Narihira had been seeing a woman living in the western wing of the palace of the Gojô Empress, and loved her dearly. Shortly after the Tenth day of the First Month, she disappeared off to somewhere else and, though he found out where she was, he could not communicate with her. When Spring came and the plum blossom was in full bloom, on a night when the moon was especially beautiful, he was yearning for the love of the previous year and went back to the western wing and, until the moon was low in the sky, lay upon the bare boards; then he composed the following:
月やあらぬ春や昔の春ならぬわが身ひとつはもとの身にして
tuki ya aranu Faru ya mukasi no Faru naranu wa ga mi Fitotu Fa moto no mi ni site |
Is this not that moon? And Spring: is as the Spring of old Is it not? Only this body of mine Is as it ever was… |
Ariwara no Narihira
在原業平
Two questions on grammar points:
1. I have read that や can be used to indicate a rehotorical question, or for emphasis. Is it the latter sense here?
2. Is the meaning of にして in this poem generally the same as in modern Japanese (even, only)?
In answer to (1), the や ya here is marking a rhetorical question. Ki no Tsurayuki famously remarks in the preface to Kokinshū that one of the features of Narihira’s poetry is that his ‘conception is too great for his diction’ – that is, he packs so many ideas into the limited number of words allowed for a waka that his poems become difficult to understand. So, tuki ya aranu ‘Isn’t this the [same] moon?’ Well, yes it is, because the moon is eternal, but it’s a year later, so it’s also, of course, not the same moon, because he’s seeing it at a different time. And, isn’t spring the same as that of the year before? Again, yes, of course, because spring is the same every year, but also no, because each year is different. Only I am the same – well, he’s still suffering from his broken heart, but people change far more than spring or the moon do, so he’s kidding himself, partly deliberately, about how he hasn’t changed, when he certainly has.

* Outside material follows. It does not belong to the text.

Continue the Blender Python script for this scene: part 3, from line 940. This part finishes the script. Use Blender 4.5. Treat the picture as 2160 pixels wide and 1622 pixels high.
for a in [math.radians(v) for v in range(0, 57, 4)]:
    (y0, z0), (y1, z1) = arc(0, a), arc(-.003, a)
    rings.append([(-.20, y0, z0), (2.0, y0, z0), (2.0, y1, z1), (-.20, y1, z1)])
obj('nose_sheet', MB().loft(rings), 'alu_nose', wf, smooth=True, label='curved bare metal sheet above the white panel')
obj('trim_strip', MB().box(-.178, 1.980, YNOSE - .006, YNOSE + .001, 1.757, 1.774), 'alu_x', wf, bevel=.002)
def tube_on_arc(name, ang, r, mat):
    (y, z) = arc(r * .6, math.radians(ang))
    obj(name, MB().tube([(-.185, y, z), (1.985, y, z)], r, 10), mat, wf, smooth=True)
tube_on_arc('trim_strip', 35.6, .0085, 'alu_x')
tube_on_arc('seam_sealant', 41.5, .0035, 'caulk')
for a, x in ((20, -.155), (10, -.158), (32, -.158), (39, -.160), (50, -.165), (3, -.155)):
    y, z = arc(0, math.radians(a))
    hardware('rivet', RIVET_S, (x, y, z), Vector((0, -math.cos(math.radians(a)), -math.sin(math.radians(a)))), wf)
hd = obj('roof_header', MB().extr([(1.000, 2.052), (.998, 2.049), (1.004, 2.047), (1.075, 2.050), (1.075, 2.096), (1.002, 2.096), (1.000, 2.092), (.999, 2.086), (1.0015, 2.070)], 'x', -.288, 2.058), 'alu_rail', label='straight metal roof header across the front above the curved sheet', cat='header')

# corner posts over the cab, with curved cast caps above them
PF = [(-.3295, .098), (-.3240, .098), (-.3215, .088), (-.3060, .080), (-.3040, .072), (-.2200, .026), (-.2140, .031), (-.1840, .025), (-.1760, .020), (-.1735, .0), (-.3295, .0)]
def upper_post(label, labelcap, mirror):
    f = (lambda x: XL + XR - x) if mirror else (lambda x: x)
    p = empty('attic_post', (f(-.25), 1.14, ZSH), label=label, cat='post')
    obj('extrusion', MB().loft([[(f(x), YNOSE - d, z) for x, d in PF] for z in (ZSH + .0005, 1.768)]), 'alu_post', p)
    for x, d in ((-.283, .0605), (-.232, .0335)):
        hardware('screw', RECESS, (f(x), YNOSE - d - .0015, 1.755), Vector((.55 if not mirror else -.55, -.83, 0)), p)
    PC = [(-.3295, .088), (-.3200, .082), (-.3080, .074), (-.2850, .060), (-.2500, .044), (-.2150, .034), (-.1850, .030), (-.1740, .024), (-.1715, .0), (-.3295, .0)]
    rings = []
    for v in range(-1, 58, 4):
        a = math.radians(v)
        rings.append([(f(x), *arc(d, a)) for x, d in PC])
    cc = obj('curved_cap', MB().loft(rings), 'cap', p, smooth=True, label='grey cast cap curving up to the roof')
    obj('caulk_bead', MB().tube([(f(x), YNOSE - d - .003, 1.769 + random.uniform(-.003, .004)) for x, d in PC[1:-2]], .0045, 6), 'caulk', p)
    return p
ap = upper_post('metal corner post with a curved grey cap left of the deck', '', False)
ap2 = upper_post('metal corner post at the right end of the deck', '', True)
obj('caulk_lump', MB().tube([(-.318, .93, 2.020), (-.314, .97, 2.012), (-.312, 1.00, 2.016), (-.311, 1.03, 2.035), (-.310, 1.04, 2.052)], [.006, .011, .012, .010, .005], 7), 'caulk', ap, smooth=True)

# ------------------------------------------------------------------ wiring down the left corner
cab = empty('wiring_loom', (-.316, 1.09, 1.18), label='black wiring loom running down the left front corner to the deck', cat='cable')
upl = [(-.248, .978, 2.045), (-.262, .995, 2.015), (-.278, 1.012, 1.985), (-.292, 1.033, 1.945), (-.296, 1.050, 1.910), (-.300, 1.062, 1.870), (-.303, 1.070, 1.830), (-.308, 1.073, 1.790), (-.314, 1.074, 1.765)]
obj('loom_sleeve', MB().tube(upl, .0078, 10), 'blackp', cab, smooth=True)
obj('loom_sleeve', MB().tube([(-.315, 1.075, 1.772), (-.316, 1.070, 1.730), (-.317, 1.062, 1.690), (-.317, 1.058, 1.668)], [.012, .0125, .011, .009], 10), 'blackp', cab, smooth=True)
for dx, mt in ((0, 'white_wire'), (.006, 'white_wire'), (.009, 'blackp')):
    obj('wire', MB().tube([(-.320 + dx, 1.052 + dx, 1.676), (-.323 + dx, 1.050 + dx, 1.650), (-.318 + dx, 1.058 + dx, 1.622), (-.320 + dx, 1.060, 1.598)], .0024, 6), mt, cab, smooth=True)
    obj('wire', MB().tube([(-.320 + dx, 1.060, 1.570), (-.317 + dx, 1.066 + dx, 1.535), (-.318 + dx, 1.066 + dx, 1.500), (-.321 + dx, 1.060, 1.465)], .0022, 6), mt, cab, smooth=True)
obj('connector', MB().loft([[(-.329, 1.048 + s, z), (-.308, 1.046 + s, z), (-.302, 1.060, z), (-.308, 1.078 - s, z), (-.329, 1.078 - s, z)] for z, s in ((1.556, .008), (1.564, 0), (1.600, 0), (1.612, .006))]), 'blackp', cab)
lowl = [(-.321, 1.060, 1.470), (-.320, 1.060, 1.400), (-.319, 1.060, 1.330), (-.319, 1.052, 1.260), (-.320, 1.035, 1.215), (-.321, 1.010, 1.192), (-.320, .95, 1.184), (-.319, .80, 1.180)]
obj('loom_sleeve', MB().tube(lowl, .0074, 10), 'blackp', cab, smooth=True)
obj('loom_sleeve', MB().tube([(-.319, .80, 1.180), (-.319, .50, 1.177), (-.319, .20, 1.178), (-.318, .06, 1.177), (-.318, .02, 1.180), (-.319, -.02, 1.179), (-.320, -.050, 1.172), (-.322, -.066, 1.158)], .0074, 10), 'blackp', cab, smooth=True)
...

As for (2), in this context にして is parsed as a compound word composed of the copula verb nari in its continuative form ni, with the addtion of the continuative particle shite. Thus, it’s simply a somewhat more emphatic equivalent of ni, which Narihira has used to keep to the required syllable count and means ‘being X’, with the X in this case being moto no mi ‘original self’.